Ritorno a piedi uniti, con intervento da dietro, su uno di quei libri considerati “i Classici”. Che ogni volta che me lo dicono mi immagino la sigla de “Il bellissimi di rete4”. Come forse da qualche recensione passata si è capito, il mio rapporto con la categoria di libri “must-have-to-read” è fatto di tanti bassi e pochi alti, però a stretto giro di consiglio mi indicano “Il giovane Holden” come un libro in cui “sicuramente ci troverai qualcosa di te”.

Ottimo. Dopo neanche dieci pagine ho capito che di me non ci avrei trovato nulla se non la spocchia da gran bastardo con cui ho finito la lettura. Classicone intramontabil-intoccabile e tutto, romanzo di formazione, romanzo adolescenziale, the dark side of life after prime polluzioni notturne ecc ecc. Ma io, col giovane Holden Caulfield non ci azzecco una sega, per dirla con un tecnicismo. Penso non ci avrei azzeccato una sega manco a quindici-sedici-diciassette anni, dove piuttosto mi rigiravo robe alla Madame Bovary che tutto dicono della mia spiccata vena per la tragggedia romantica. Quella con tante “g” quanti sono i “gazzo” che hanno accompagnato questo libro.

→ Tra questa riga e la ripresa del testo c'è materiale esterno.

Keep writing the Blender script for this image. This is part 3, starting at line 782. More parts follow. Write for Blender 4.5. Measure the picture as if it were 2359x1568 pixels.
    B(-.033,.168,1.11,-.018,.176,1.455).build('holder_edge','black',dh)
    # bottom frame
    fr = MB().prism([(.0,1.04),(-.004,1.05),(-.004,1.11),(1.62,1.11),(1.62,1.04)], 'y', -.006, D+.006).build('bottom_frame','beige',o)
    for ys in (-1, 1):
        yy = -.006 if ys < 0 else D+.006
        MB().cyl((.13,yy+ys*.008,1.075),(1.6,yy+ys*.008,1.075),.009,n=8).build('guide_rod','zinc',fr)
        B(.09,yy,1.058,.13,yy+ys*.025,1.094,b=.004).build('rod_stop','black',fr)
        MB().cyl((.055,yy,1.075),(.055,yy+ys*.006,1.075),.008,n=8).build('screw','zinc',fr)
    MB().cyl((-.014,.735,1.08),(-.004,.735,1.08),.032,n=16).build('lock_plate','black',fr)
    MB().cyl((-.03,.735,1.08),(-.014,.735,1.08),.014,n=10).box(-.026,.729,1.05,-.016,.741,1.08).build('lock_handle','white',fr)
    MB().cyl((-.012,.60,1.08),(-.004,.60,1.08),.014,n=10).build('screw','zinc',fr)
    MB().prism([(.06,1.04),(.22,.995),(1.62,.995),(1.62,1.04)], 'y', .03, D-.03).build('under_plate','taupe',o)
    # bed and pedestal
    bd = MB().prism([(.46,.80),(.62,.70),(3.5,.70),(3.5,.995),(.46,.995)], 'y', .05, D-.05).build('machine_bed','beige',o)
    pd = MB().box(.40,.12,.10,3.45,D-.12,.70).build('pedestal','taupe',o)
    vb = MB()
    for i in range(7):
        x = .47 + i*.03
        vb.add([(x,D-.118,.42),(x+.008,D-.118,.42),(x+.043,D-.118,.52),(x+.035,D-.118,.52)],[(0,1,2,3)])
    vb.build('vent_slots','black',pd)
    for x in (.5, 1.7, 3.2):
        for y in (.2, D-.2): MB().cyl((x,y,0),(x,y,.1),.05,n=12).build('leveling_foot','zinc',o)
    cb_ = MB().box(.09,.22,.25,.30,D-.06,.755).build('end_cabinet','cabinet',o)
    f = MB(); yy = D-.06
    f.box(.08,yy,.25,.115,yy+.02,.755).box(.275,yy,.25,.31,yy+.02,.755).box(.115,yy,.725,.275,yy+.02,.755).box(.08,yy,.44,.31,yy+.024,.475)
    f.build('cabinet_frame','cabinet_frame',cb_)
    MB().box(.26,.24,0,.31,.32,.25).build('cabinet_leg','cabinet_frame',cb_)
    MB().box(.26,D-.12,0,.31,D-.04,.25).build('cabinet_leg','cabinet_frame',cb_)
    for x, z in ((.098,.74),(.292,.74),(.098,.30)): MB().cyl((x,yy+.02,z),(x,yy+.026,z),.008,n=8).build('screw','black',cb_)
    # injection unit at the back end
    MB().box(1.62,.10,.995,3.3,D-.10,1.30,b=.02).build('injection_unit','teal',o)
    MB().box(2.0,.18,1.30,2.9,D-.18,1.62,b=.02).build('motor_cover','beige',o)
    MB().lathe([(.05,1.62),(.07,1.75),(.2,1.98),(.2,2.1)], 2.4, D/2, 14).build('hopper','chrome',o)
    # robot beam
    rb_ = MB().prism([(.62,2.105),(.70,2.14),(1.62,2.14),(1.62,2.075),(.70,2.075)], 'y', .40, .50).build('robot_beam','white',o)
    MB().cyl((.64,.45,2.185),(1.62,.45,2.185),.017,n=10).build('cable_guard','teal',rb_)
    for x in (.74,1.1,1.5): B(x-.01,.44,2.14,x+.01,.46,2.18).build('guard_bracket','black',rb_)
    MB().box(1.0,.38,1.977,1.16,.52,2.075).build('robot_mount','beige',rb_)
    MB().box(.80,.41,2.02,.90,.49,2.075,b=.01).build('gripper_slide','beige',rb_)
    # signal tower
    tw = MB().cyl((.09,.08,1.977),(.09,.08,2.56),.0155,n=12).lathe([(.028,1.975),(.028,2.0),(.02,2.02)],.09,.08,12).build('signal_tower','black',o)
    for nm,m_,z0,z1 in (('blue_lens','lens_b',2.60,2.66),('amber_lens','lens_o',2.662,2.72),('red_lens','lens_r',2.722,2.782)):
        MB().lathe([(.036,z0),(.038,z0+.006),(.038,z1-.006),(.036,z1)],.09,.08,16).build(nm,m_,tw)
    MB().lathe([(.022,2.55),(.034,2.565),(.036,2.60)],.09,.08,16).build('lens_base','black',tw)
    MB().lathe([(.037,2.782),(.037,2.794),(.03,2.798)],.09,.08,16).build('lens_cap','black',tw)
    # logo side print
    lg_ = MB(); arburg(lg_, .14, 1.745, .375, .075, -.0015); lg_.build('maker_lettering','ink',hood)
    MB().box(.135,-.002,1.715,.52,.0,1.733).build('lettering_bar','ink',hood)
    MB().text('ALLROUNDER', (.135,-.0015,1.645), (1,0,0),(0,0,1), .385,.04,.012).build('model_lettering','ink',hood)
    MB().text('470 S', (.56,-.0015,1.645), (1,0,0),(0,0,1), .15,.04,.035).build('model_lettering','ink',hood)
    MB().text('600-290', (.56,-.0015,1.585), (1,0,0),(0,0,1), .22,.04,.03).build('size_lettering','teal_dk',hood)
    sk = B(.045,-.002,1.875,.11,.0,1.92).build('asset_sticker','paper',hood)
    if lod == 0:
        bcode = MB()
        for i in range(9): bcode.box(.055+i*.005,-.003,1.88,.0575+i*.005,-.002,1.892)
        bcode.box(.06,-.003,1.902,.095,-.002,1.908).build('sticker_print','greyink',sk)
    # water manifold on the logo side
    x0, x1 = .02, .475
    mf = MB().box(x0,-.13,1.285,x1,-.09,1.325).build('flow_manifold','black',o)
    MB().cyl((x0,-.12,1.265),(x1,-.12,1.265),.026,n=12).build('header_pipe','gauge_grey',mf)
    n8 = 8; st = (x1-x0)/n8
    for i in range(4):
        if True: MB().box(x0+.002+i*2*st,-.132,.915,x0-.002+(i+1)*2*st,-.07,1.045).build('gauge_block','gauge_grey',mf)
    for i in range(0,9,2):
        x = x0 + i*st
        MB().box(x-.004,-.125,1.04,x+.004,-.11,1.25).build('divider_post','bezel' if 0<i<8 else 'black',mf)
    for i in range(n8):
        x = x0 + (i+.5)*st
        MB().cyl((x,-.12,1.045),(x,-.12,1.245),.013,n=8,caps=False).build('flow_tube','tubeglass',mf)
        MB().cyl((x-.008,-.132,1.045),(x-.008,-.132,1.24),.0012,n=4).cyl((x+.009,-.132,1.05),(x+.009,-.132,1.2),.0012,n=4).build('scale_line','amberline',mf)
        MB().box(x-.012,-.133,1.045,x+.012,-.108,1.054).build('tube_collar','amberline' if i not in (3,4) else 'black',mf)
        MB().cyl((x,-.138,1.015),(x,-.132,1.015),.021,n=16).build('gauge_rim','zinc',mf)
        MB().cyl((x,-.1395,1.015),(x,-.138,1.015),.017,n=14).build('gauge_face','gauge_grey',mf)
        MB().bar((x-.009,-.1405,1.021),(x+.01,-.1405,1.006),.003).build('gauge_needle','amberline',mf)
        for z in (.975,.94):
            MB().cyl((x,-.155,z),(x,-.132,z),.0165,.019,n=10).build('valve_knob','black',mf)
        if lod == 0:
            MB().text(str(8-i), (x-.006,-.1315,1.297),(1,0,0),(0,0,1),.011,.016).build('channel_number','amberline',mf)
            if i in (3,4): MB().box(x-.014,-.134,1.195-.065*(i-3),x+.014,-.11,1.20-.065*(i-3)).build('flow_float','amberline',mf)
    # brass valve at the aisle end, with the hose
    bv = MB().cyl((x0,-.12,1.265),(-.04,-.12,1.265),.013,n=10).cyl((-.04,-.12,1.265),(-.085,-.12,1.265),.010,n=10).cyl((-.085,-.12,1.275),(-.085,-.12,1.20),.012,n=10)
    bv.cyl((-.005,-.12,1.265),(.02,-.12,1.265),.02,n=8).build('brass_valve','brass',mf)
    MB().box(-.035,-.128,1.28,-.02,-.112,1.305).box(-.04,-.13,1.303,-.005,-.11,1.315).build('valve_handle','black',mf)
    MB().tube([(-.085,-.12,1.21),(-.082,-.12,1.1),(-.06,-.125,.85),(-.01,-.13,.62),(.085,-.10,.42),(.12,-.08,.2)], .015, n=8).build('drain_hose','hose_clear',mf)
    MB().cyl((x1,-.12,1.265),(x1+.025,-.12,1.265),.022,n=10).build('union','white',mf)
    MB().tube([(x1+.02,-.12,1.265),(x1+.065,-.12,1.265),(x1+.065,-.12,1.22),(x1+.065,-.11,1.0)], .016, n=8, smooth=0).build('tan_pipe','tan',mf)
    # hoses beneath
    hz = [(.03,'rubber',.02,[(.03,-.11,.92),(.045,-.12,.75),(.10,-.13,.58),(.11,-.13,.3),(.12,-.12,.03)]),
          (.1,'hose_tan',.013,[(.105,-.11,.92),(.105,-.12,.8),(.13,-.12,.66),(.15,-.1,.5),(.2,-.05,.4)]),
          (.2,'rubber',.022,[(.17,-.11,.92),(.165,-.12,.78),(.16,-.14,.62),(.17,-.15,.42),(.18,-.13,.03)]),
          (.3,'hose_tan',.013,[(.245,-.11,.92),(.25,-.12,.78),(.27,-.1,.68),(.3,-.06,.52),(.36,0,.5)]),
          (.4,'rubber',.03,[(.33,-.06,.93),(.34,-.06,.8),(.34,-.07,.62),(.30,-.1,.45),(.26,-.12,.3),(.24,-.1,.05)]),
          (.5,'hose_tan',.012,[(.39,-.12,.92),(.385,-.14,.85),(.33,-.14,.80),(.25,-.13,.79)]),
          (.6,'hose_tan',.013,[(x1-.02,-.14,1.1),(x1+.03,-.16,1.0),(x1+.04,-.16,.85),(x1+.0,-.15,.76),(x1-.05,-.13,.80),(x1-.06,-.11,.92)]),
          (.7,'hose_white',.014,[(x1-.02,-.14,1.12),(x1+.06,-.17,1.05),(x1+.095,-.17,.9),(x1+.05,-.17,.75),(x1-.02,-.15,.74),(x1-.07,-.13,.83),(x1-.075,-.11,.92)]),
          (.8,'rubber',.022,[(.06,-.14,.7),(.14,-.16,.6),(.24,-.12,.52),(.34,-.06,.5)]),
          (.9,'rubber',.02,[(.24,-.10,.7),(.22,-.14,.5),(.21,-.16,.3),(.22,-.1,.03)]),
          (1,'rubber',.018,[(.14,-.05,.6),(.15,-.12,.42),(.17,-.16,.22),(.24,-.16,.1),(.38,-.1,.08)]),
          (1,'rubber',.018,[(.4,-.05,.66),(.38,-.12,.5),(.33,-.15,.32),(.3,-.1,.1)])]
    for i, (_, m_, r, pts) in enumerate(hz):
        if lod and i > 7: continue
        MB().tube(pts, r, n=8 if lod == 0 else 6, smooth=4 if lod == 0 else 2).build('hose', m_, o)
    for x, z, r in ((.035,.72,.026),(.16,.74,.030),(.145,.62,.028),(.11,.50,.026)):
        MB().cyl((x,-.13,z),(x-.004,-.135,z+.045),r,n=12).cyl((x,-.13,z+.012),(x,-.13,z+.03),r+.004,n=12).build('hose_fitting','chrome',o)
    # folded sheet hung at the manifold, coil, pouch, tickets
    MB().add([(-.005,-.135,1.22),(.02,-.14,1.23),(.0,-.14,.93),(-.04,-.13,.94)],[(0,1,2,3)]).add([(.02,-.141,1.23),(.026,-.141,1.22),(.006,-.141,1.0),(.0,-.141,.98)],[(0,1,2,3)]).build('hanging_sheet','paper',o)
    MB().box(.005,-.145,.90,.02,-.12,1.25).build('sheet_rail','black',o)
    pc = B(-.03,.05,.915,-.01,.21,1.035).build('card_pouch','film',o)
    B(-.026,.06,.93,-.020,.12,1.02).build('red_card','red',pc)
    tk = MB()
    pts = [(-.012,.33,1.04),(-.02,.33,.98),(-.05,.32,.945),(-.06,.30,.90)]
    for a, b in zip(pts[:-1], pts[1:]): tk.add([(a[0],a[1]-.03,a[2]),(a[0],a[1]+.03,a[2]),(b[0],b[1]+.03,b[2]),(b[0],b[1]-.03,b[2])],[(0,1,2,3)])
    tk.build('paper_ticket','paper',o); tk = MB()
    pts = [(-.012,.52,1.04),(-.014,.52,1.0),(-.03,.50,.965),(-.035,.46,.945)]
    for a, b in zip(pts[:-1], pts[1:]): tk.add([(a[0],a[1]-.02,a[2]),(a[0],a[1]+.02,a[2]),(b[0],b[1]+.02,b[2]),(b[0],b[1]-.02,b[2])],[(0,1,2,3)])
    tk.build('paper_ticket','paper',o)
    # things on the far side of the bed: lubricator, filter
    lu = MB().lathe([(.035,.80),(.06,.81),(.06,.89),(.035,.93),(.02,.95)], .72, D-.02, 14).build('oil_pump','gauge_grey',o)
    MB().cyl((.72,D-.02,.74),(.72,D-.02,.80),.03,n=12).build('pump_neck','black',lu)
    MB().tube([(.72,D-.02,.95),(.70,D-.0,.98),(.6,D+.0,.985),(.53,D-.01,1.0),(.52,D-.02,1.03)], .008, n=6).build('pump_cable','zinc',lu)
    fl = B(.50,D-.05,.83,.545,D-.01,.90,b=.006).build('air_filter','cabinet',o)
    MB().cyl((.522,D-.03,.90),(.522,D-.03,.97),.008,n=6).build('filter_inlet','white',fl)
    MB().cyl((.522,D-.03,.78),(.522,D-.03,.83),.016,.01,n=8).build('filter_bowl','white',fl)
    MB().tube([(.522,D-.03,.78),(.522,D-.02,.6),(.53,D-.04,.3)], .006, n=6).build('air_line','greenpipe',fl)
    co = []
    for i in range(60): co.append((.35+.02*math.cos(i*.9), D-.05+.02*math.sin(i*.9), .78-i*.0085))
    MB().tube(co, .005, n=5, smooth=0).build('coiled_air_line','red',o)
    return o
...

Spezziamo una lancia per J.D. Salinger: delle trovate interessanti, qua e là, ci sono. Quindi ho agitato un po’ di volte il ditone per fare il classico esercizio di “sottolinea e archivia ad imperitura memoria questa frase così sagace”, BUT: no, non ci siamo.

Holden Caulfield è un reghezzino diciassettenne campione dello stato di NY nella specialità “mi faccio cacciare da qualsiasi scuola perché nessuno mi capisce” e per qualcosa come non so quante pagine ci accompagna nella sua visione del mondo, della vita, dell’esistenza e, stringi stringi, della figa. Avete capito bene. Qui c’è chiaramente un problema di figa e non sarebbe neanche troppo scioccante la rivelazione, visto che parliamo di un adolescente. Il problema è proprio l’antropocentrismo atavico del personaggio, che non riesce a slegarsi un attimino da quei cliché vecchi e noiosi come il cucco, nel 1951 come nel 2018, che lo mettono in prima persona a misurarsi costantemente con l’ambiente circostante. Un esercizio che al povero Holden fa una fatica del menga, figuriamoci a chi deve oltretutto leggerlo!

Forse mi sarei risentito di meno, nella lettura, se davvero non mi fosse stata presentata come un “ah qui ti ci ritrovi”. Sarà perché una delle cose che più mi stanno “qui” è avere davanti qualcuno con la presunzione di sapere esattamente cosa sono e cosa mi piace, sarà che in questo momento mi sembra di essere un po’ Holden Caulfield e mi prenderei a schiaffi allo specchio. Sarà quel che sarà, ma sto libro me lo immaginavo più segnante. Forse avrei dovuto leggerlo quando leggevo Madame Bovary.

Per inciso: nella mia fantasia malata, visto che tutto è ambientato in una New York di metà ‘900, visto che Holden è un fottuto pazzo, visto e considerato ciò: sono convinto che ad una certa lui cambi il nome in Bateman e diventi il padre del buon vecchio Pat!